L'altro giorno, a Kew Gardens (RBG Kew, London), c'era un bel prato fiorito, cosi' bello che sembrava una nuvola colora di violetto e di celeste.
Veniva voglia di tuffarcisi, di rotolarcisi dentro and anche di nuotarci, se solo fosse stato possibile. Ed e' stato cosi' che siamo sdraiati sul quel prato per fotografarci a vicenda, mentre avevamo la sensazione di galleggiare su di un'eterea nuvola di colore.
Ed e' arrivato un tipo anziano, ma non molto pi' vecchio di me, eppure sembrava un vegliardo, grigio e stinto.
Mi ha squadrato dall'alto in basso e mi ha detto: "Non dovevate fare questo.
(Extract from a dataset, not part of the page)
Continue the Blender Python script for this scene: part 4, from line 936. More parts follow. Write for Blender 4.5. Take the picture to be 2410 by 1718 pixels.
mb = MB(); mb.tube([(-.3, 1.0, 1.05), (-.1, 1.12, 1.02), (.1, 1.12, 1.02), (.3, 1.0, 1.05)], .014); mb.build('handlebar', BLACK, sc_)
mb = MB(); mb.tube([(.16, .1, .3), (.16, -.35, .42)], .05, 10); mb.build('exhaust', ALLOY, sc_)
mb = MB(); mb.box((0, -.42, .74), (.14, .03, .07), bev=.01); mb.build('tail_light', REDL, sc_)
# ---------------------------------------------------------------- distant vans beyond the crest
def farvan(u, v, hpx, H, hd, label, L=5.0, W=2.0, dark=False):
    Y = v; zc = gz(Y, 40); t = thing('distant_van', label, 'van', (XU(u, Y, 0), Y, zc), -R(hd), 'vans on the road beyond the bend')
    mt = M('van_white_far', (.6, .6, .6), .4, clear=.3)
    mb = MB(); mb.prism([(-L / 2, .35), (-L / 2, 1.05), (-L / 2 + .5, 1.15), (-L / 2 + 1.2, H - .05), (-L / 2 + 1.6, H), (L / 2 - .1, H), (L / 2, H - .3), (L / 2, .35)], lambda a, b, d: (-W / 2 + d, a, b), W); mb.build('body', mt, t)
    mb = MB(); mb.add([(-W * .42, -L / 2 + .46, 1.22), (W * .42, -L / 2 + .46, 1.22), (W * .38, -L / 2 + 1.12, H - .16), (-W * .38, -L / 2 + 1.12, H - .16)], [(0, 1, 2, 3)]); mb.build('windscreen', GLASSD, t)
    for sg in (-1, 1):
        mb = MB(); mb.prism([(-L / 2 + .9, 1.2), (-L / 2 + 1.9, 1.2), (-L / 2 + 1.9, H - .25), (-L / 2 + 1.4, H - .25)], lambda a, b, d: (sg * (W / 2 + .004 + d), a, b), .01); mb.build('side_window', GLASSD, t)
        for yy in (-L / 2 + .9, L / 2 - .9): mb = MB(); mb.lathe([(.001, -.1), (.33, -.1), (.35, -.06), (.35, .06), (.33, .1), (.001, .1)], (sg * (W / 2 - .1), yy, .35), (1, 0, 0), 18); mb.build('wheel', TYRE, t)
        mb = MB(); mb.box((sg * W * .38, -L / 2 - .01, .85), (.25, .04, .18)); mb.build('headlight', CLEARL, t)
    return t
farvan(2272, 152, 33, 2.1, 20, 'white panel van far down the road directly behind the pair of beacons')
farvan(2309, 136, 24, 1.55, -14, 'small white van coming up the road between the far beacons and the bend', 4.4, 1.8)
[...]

Se vi sdraiate sul prato e se tutti lo fanno, presto non ci saranno piu' fiori. Vedi? - ha aggiunto, indicando un cartello piuttosto lontano - c'e' anche scritto su quel cartello che non si deve calpestare il prato".
Sul momento, mi sono sentito un po' in colpa, pero' - a ben guardare - dal lato da cui ero arrivato, non c'era nessun cartello.
Spinto dal senso di colpa che mi ha attanagliato il cuore (era il mio Superio che entrava in azione), ho provato ad addurre questa ragione, a mo' di giustificazione.
Ma, poi, ho lasciato perdere, gli ho voltato le spalle e me ne sono andato.
Anche perche' - riprendendo a camminare - ho notato che tanti altri - allegramente e con gioiosita' - stavano facendo la stessa che un istante prima avevamo fatto noi.
E non ho potuto fare di meno di pensare che coloro che, in maniera gratuita e senza averne l'autorita' si pongono nella posizione di volenterosi censori dei comportamenti altrui, sono spesso i primi che vorrebbero trasgredire, ma non lo fanno perche' sono pusillanimi e con le loro censure cacciano i propri sensi di colpa scaturenti dall'aver soltanto fantasticato negli altri.
La volonta' di fare i censori spietati spesso nasconde una deformazione grottesca dell'organizzazione intera della personalita' e desideri inconfessati di trasgressione (da quella piu' banale ed innocente di distendersi su di un bel prato fiorito ad altre ben piu' gravi).
In ogni caso, chi - arbitrariamente - si autonomina censore soprattutto rispetto a comportamenti innocenti e non certamente delittuosi, e' spesso incapace di gioire delle cose, perche' e' tormentato da istanze interiori crudeli e tiranniche con le quali combatte i suoi stessi impulsi, che vengono costantemente negati e proiettati all'esterno in modo tale da estirpare dal proprio Se' il "mostro" e collocarlo all'esterno.
Ed e' questo lo stesso meccanismo che trasforma povere vittime innocenti in aberranti mostri, quando sia spinto alle piu' estreme conseguenze e questo tipo di fenomeno dalle profonde implicazioni sociali lo si puo' spesso notare nel modo in cui certe notizie vengono diffuse e nel modo in cui vengono alimentati certi stereotipi.
E sarei anche portato a pensare che coloro che albergano dentro di se' questo violento censore sono anche quelli che, in determinate circostanze, se solo ne ricevono l'autorita' e la validazione da parte di un'istanza superiore, possono essere i primi a trasformarsi in volenterosi carnefici.